**GIVEN INSTRUCTION**. Extract exactly the lines from the top of the records through the line containing "o.location = loc;", and keep pictures out of the copy.

**MATERIAL SUPPLIED**.
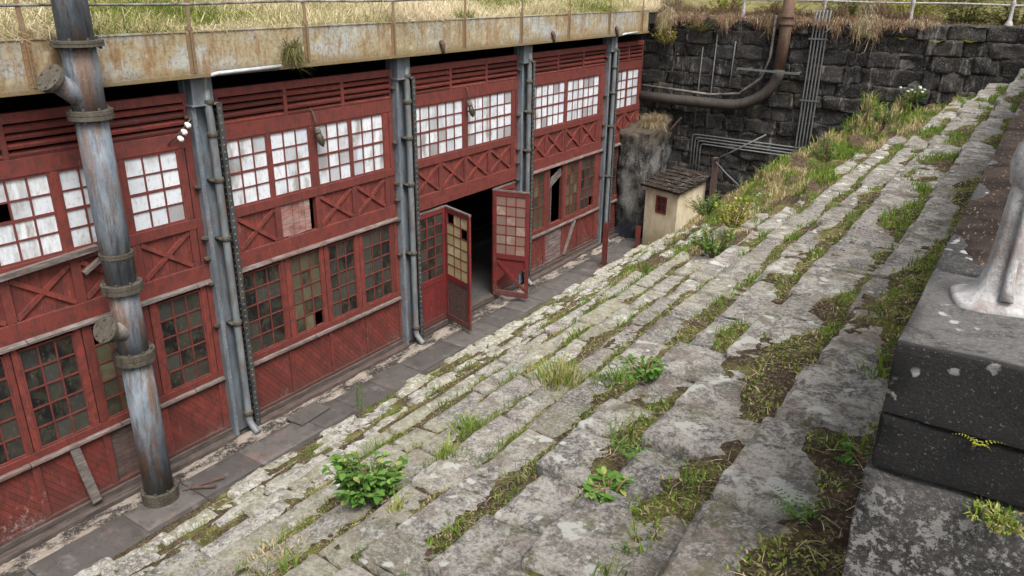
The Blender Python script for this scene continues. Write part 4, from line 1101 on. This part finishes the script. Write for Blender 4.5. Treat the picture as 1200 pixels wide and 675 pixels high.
def fern(name, label, cat, loc, L, n, mat=None, group=None, rise=.6):
    t = thing(name, label, cat, loc, 0, group); l_ = MB(); loc = Vector(loc); a0 = rr(0, 6)
    for k in range(n):
        a = a0+2*pi*k/n+rr(-.3, .3); l = L*rr(.7, 1.1); prev = loc
        for j in range(1, 9):
            f = j/8; p = loc+Vector((cos(a)*l*f, sin(a)*l*f, l*rise*(f-.75*f*f)*1.6)); d = p-prev
            sd_ = Vector((-sin(a), cos(a), 0)); wd = l*.24*(1-f*.8)
            for sg in (-1, 1): leaf_quad(l_, p, sd_*sg+Vector((cos(a), sin(a), .1))*.5, wd, wd*.42, rr(.2, .9))
            prev = p
    l_.build('foliage', mat or LEAF, t); return t
def spike(name, label, cat, loc, H_, n, group=None, mat=None, leafL=.06):
    t = thing(name, label, cat, loc, 0, group); s_, l_ = MB(), MB(); loc = Vector(loc)
    for k in range(n):
        o = loc+Vector((rr(-.05, .05)*(n > 1), rr(-.05, .05)*(n > 1), 0)); top = o+Vector((rr(-.06, .06), rr(-.06, .06), H_*rr(.75, 1))); s_.tube([o-Vector((0, 0, .03)), top], [.006, .002], 5)
        for j in range(int(H_*60)):
            f = (j+1)/(H_*60); a = j*2.4; leaf_quad(l_, o.lerp(top, f), (cos(a), sin(a), .5), leafL*(1.15-f*.7), leafL*.28, rr(.2, .8))
    s_.build('stem', STEM, t); l_.build('foliage', mat or LEAF, t); return t
def tuft(name, label, cat, loc, R, h, n, tmean, mat=None, group=None, hang=0):
    a = rng.uniform(0, 2*pi, n); q = rng.uniform(0, 1, n)**.8*R*rng.uniform(.6, 1.3, n); hh = rng.uniform(.25, 1.1, n)*h*(1.1-.6*q/(R*1.3))
    o = blades(name, np.stack([np.cos(a)*q, np.sin(a)*q, np.full(n, -.01)], 1), hh*(1 if not hang else np.where(rng.uniform(0, 1, n) < hang, -.9, .6)), np.cos(a)*hh*rng.uniform(0, .9, n)+rng.uniform(-.6, .6, n)*hh, np.sin(a)*hh*rng.uniform(0, .9, n)+rng.uniform(-.6, .6, n)*hh, rng.uniform(.005, .010, n), np.clip(rng.normal(tmean, .18, n), 0, 1), mat or GRASSG, .7)
    o.location = loc; return tag(o, label, cat, group)

leafy('weed', 'dense bright green leafy weed, the bushiest plant on the steps', 'weed', (-3.62, 3.45, 3.42), .30, .36, 46, .105)
spike('weed', 'lone upright feathery weed at the edge of the path and bottom step', 'weed', (-8.60, 8.15, .20), .55, 3)
tuft('grass_tuft', 'thick mixed green and straw tuft halfway down the stairs', 'grass tuft', (-3.0, 5.2, 3.80), .26, .26, 420, .42)
leafy('weed', 'dark nettle-like weed between pale slabs in the middle of the stairs', 'weed', (-1.84, 4.3, 4.58), .12, .16, 14, .07)
leafy('weed', 'flat rosette weed in the joint above the lichen-spotted slab', 'weed', (-1.21, 2.55, 4.96), .10, .07, 12, .075)
fern('fern', 'small bright fern in the joint behind the yellowish slab', 'fern', (-1.27, 2.86, 4.97), .13, 7)
tuft('grass_tuft', 'bright green grass tuft on the tread above the leafy weed', 'grass tuft', (-3.50, 4.62, 3.40), .20, .20, 260, .12)
tuft('grass_tuft', 'wispy pale green tuft at the head of a long pinkish slab', 'grass tuft', (-3.08, 3.75, 3.80), .12, .15, 120, .3)
tuft('grass_tuft', 'low fresh grass tuft beside the nettle-like weed', 'grass tuft', (-2.28, 4.85, 4.18), .18, .14, 220, .1)
tuft('hay_clump', 'dry straw-brown clump of dead grass on the steps below the bushiest weed', 'dry grass', (-3.62, 2.60, 3.40), .26, .08, 300, .66)
tuft('grass_tuft', 'tiny yellow sprout on the mottled slab above the dry clump', 'grass tuft', (-2.62, 2.7, 4.17), .05, .16, 40, .5)
fern('fern', 'spreading dandelion-like rosette on the top tread beside the big foreground slab', 'fern', (-.40, 2.30, 5.37), .13, 8)
fern('fern', 'fresh green fern at the foot of the dark parapet corner', 'fern', (-.24, 2.06, 5.36), .14, 8)
leafy('weed', 'small round-leaved weed in brown soil just left of the parapet', 'weed', (-.27, 2.72, 5.36), .10, .08, 16, .055)
tuft('grass_tuft', 'lime green tuft on the top tread beyond the brown soil patch', 'grass tuft', (-.33, 3.5, 5.375), .12, .07, 150, .15)
tuft('grass_tuft', 'yellowish moss tuft against the parapet beside the white post', 'grass tuft', (-.30, 4.6, 5.37), .18, .07, 300, .35)
fern('fern', 'little yellow-green fern growing from the joint of the parapet face', 'fern', (.03, 1.815, 6.055), .05, 6, YLEAF)
tuft('moss_tuft', 'strip of yellow moss under the second parapet course', 'moss', (.10, 1.80, 5.905), .06, .035, 260, .35)
spots = [((-3.5, 10.3, 3.45), .34, .55, 'tall straggly weed patch on the middle treads between hut and near slabs'), ((-4.0, 12.6, 3.2), .36, .55, 'tallest pale green weed thicket above the cream hut'),
         ((-5.2, 14.6, 2.75), .36, .45, 'rank weed clump just right of the cream hut'), ((-3.5, 16.4, 3.75), .36, .45, 'bright green weed clump high on the overgrown strip'), ((-2.9, 18.7, 4.25), .36, .42, 'fresh green weed clump near the black wall')]
for i, (l, R, h, lab) in enumerate(spots):
    leafy('weed', lab, 'weed', l, R, h, 34, .085, LEAF if i != 1 else YLEAF, 'weed clumps on the overgrown strip', 10)
leafy('weed', 'leafy weed with small white flowers at the foot of the black wall', 'weed', (-2.75, 21.2, 4.45), .35, .42, 40, .09, None, None, 9, 8)
tuft('grass_tuft', 'shaggy dark grass clump drooping over the rusty girder', 'grass tuft', (-9.68, 8.28, 6.06), .17, .48, 620, .40, m_leaf('dark_drooping_grass', [(0, (.03, .04, .01)), (.4, (.10, .10, .03)), (.7, (.20, .16, .08)), (1, (.34, .27, .17))]), None, .75)
tuft('grass_tuft', 'bright green upright tuft at the roof edge beside a railing post', 'grass tuft', (-9.95, 12.9, 6.3), .22, .36, 260, .08, ROOFG)
tuft('dry_grass', 'pale straw tuft hanging from the top of the concrete pier', 'dry grass', (-9.30, 20.95, 3.36), .40, .55, 900, .70, HEATH, None, .45)
leafy('creeper', 'yellow-green creeper at the corner of the girder and the black wall', 'creeper', (-9.35, 21.55, 5.45), .40, .50, 36, .09, YLEAF)
leafy('creeper', 'dark green creeper hanging under the heather right of the girder', 'creeper', (-8.35, 21.6, 5.85), .40, .30, 40, .09, DLEAF)
for i, (x, lab) in enumerate(((-4.35, 'leftmost yellow-green fern on the black wall right of the conduits'), (-3.30, 'yellow-green fern on the black wall under the thin heather'), (-2.55, 'brightest yellow fern below the wall top railing'), (-1.85, 'small yellow fern nearest the pale railing post'))):
    fern('wall_fern', lab, 'fern', (x, YW-.06, 5.78+.03*(i % 2)), .26, 9, YLEAF, 'yellow ferns rooted in the black wall', .5)
bushes = [(-5.0, 23.2, .8, 'olive bush behind the rusty pipe top'), (-3.6, 23.6, .9, 'broad yellow-green bush behind the wall railing'), (-2.2, 23.2, .85, 'dark green bush behind the pale rails'), (-1.0, 23.0, .8, 'bushy dark shrub behind the pale railing post'),
          (.4, 23.4, 1.0, 'dense shrub beyond the far end of the parapet'), (-6.9, 23.5, .7, 'low olive bush left of the rusty pipe top'), (-8.6, 23.8, .6, 'sparse brownish bush above the heather'), (-2.8, 25.5, 1.3, 'taller olive bush further up the bank'), (-.4, 26.0, 1.5, 'big dark bush high on the bank'), (-5.6, 26.0, 1.2, 'round bush high on the bank left of the others')]
for i, (x, y, r, lab) in enumerate(bushes):
    leafy('bush', lab, 'bush', (x, y, 6.15+max(0, y-23.5)*.2), r*.95, r*.95, 60, .13, (DLEAF, YLEAF)[i in (1, 5, 6)], 'bushes along the top of the black wall', 16)
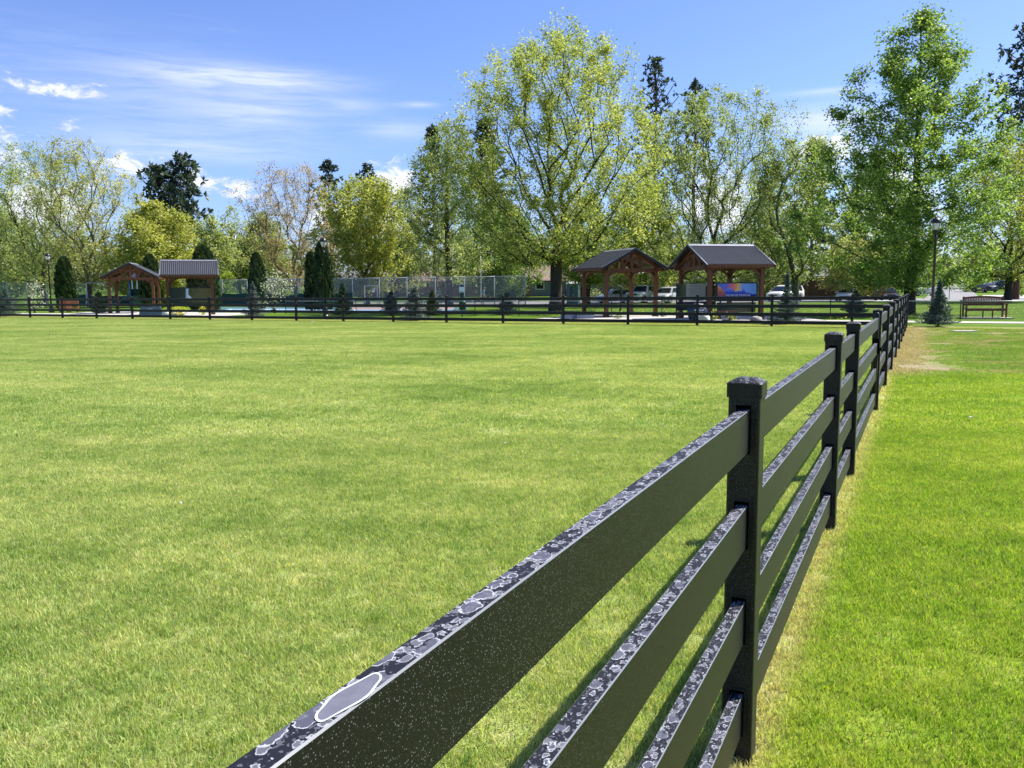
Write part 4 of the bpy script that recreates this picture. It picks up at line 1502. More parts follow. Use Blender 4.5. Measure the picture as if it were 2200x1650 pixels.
def make_pavilion(label, cx, cy, rz):
    t = thing('timber_pavilion', label, 'pavilion', (cx, cy, 0), rz, 'timber pavilions')
    px, py = 1.52, 1.42
    for sx_ in (-1, 1):
        for sy_ in (-1, 1):
            b = MB()
            b.box((sx_ * px, sy_ * py, 1.27), (0.19, 0.19, 2.5))
            p = b.build('post', M_TIMBER, t)
            b = MB()
            b.box((sx_ * px, sy_ * py, 0.14), (0.27, 0.27, 0.24))
            b.build('post_base', M_TIMBER, p)
            # knee braces: one along the eave, one across
            e = arc_pts((sx_ * (px - 0.09 - 0.62), 1.86), 0.62, 0, math.pi / 2) if sx_ > 0 else arc_pts((sx_ * (px - 0.09 - 0.62), 1.86), 0.62, math.pi, math.pi / 2)
            curved_brace(e, 0.10 * (1 if sx_ < 0 else -1), 'x', sy_ * py, 0.10).build('brace', M_TIMBER, t)
            e = arc_pts((sy_ * (py - 0.09 - 0.58), 1.88), 0.58, 0, math.pi / 2) if sy_ > 0 else arc_pts((sy_ * (py - 0.09 - 0.58), 1.88), 0.58, math.pi, math.pi / 2)
            curved_brace(e, 0.10 * (1 if sy_ < 0 else -1), 'y', sx_ * px, 0.10).build('brace', M_TIMBER, t)
    for sx_ in (-1, 1):
        b = MB()
        b.box((sx_ * px, 0, 2.60), (0.16, PL - 0.1, 0.20))
        b.build('eave_beam', M_TIMBER, t)
        b = MB()
        b.box((sx_ * (PW / 2 + 0.012), 0, EAVE - 0.05), (0.04, PL - 0.06, 0.17))
        b.build('fascia', M_TIMBER, t)
    sl = math.hypot(PW / 2, RIDGE - EAVE)
    for sy_ in (-1, 1):
        y = sy_ * py
        b = MB()
        b.box((0, y, 2.585), (2 * px - 0.2, 0.15, 0.20))
        b.build('tie_beam', M_TIMBER, t)
        b = MB()
        b.box((0, y, 3.16), (0.15, 0.14, 0.92))
        b.build('king_post', M_TIMBER, t)
        b = MB()
        b.box((0, y, 3.20), (1.10, 0.11, 0.14))
        b.build('collar_beam', M_TIMBER, t)
        for sx_ in (-1, 1):
            b = MB()
            b.box((sx_ * 0.58, y, 2.93), (0.12, 0.12, 0.66))
            b.build('queen_post', M_TIMBER, t)
            b = MB()
            b.beam((sx_ * (PW / 2 - 0.05), y, EAVE - 0.14), (0, y, RIDGE - 0.14), 0.13, 0.18)
            b.build('rafter', M_TIMBER, t)
        curved_brace(arc_pts((0, 2.66), 0.44, math.pi, 0, 12), 0.10, 'x', y, 0.10).build('arch_brace', M_TIMBER, t)
    for sx_ in (-1, 1):
        # corrugated sheet: ribs run from ridge to eave, a wave along the roof
        b = MB()
        n = 30 * 6
        top, bot = [], []
        V, F = [], []
        for k in range(n + 1):
            y = -PL / 2 + PL * k / n
            w_ = 0.021 * math.sin(2 * math.pi * k / 6)
            nx, nz = sx_ * (RIDGE - EAVE) / sl, (PW / 2) / sl
            V += [(sx_ * 0.01 + nx * w_, y, RIDGE + nz * w_), (sx_ * (PW / 2 + 0.05) + nx * w_, y, EAVE - 0.026 + nz * w_)]
        for k in range(n):
            F.append((2 * k, 2 * k + 1, 2 * k + 3, 2 * k + 2) if sx_ < 0 else (2 * k, 2 * k + 2, 2 * k + 3, 2 * k + 1))
        b.add(V, F)
        b.build('roof_sheet', M_ROOF, t, True)
        b = MB()
        b.add([(sx_ * 0.02, -PL / 2 + .03, RIDGE - 0.035), (sx_ * (PW / 2), -PL / 2 + .03, EAVE - 0.04), (sx_ * (PW / 2), PL / 2 - .03, EAVE - 0.04), (sx_ * 0.02, PL / 2 - .03, RIDGE - 0.035)], [(0, 1, 2, 3)])
        b.add([(sx_ * 0.02, -PL / 2 + .03, RIDGE - 0.06), (sx_ * (PW / 2), -PL / 2 + .03, EAVE - 0.065), (sx_ * (PW / 2), PL / 2 - .03, EAVE - 0.065), (sx_ * 0.02, PL / 2 - .03, RIDGE - 0.06)], [(3, 2, 1, 0)])
        b.build('roof_deck', M_DECK, t)
        for sy_ in (-1, 1):
            b = MB()
            b.beam((sx_ * (PW / 2 + 0.05), sy_ * (PL / 2), EAVE - 0.07), (0, sy_ * (PL / 2), RIDGE - 0.03), 0.035, 0.14)
            b.build('barge_board', M_STEEL, t)
            b = MB()
            b.beam((sx_ * (PW / 2 + 0.06), sy_ * (PL / 2), EAVE - 0.005), (0, sy_ * (PL / 2), RIDGE + 0.03), 0.06, 0.022)
            b.build('rake_trim', M_RIDGE, t)
    b = MB()
    b.add([(-0.16, -PL / 2 - .02, RIDGE - 0.05), (0, -PL / 2 - .02, RIDGE + 0.045), (0.16, -PL / 2 - .02, RIDGE - 0.05), (-0.16, PL / 2 + .02, RIDGE - 0.05), (0, PL / 2 + .02, RIDGE + 0.045), (0.16, PL / 2 + .02, RIDGE - 0.05)], [(0, 1, 4, 3), (1, 2, 5, 4)])
    b.build('ridge_cap', M_RIDGE, t)
    return t


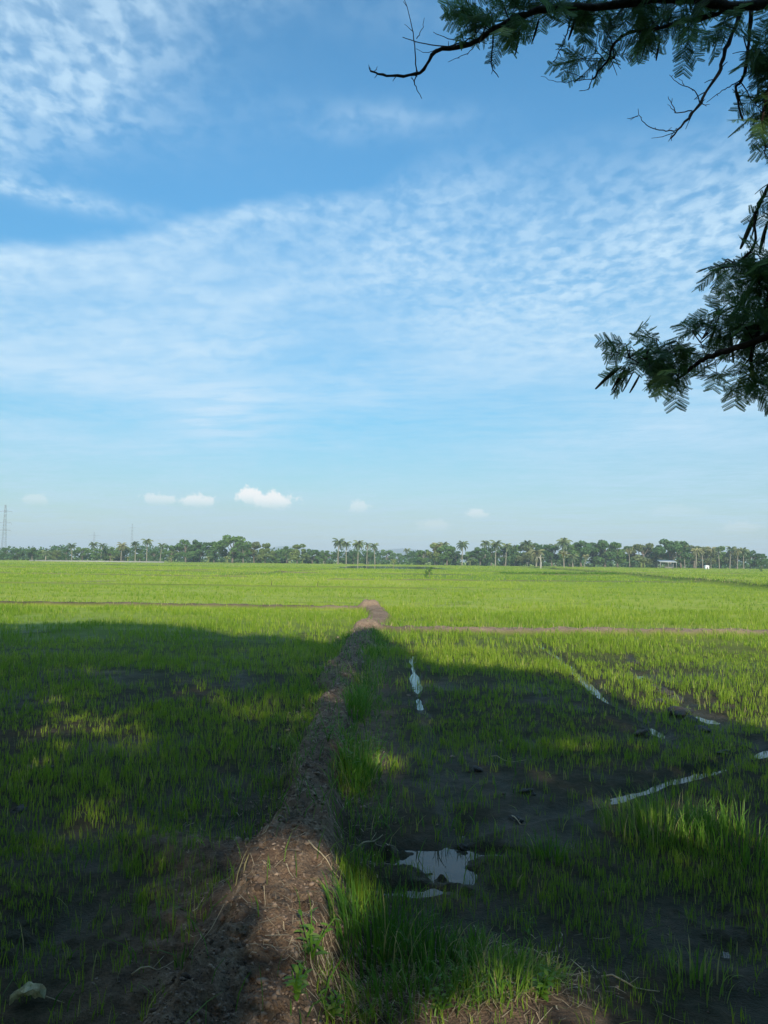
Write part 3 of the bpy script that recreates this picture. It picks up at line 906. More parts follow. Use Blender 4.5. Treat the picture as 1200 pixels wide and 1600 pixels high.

**TASK ANSWER**.
The Blender Python script for this scene continues. Write part 4, from line 1101 on. This part finishes the script. Write for Blender 4.5. Treat the picture as 1200 pixels wide and 675 pixels high.
def fern(name, label, cat, loc, L, n, mat=None, group=None, rise=.6):
    t = thing(name, label, cat, loc, 0, group); l_ = MB(); loc = Vector(loc); a0 = rr(0, 6)
    for k in range(n):
        a = a0+2*pi*k/n+rr(-.3, .3); l = L*rr(.7, 1.1); prev = loc
        for j in range(1, 9):
            f = j/8; p = loc+Vector((cos(a)*l*f, sin(a)*l*f, l*rise*(f-.75*f*f)*1.6)); d = p-prev
            sd_ = Vector((-sin(a), cos(a), 0)); wd = l*.24*(1-f*.8)
            for sg in (-1, 1): leaf_quad(l_, p, sd_*sg+Vector((cos(a), sin(a), .1))*.5, wd, wd*.42, rr(.2, .9))
            prev = p
    l_.build('foliage', mat or LEAF, t); return t
def spike(name, label, cat, loc, H_, n, group=None, mat=None, leafL=.06):
    t = thing(name, label, cat, loc, 0, group); s_, l_ = MB(), MB(); loc = Vector(loc)
    for k in range(n):
        o = loc+Vector((rr(-.05, .05)*(n > 1), rr(-.05, .05)*(n > 1), 0)); top = o+Vector((rr(-.06, .06), rr(-.06, .06), H_*rr(.75, 1))); s_.tube([o-Vector((0, 0, .03)), top], [.006, .002], 5)
        for j in range(int(H_*60)):
            f = (j+1)/(H_*60); a = j*2.4; leaf_quad(l_, o.lerp(top, f), (cos(a), sin(a), .5), leafL*(1.15-f*.7), leafL*.28, rr(.2, .8))
    s_.build('stem', STEM, t); l_.build('foliage', mat or LEAF, t); return t
def tuft(name, label, cat, loc, R, h, n, tmean, mat=None, group=None, hang=0):
    a = rng.uniform(0, 2*pi, n); q = rng.uniform(0, 1, n)**.8*R*rng.uniform(.6, 1.3, n); hh = rng.uniform(.25, 1.1, n)*h*(1.1-.6*q/(R*1.3))
    o = blades(name, np.stack([np.cos(a)*q, np.sin(a)*q, np.full(n, -.01)], 1), hh*(1 if not hang else np.where(rng.uniform(0, 1, n) < hang, -.9, .6)), np.cos(a)*hh*rng.uniform(0, .9, n)+rng.uniform(-.6, .6, n)*hh, np.sin(a)*hh*rng.uniform(0, .9, n)+rng.uniform(-.6, .6, n)*hh, rng.uniform(.005, .010, n), np.clip(rng.normal(tmean, .18, n), 0, 1), mat or GRASSG, .7)
    o.location = loc; return tag(o, label, cat, group)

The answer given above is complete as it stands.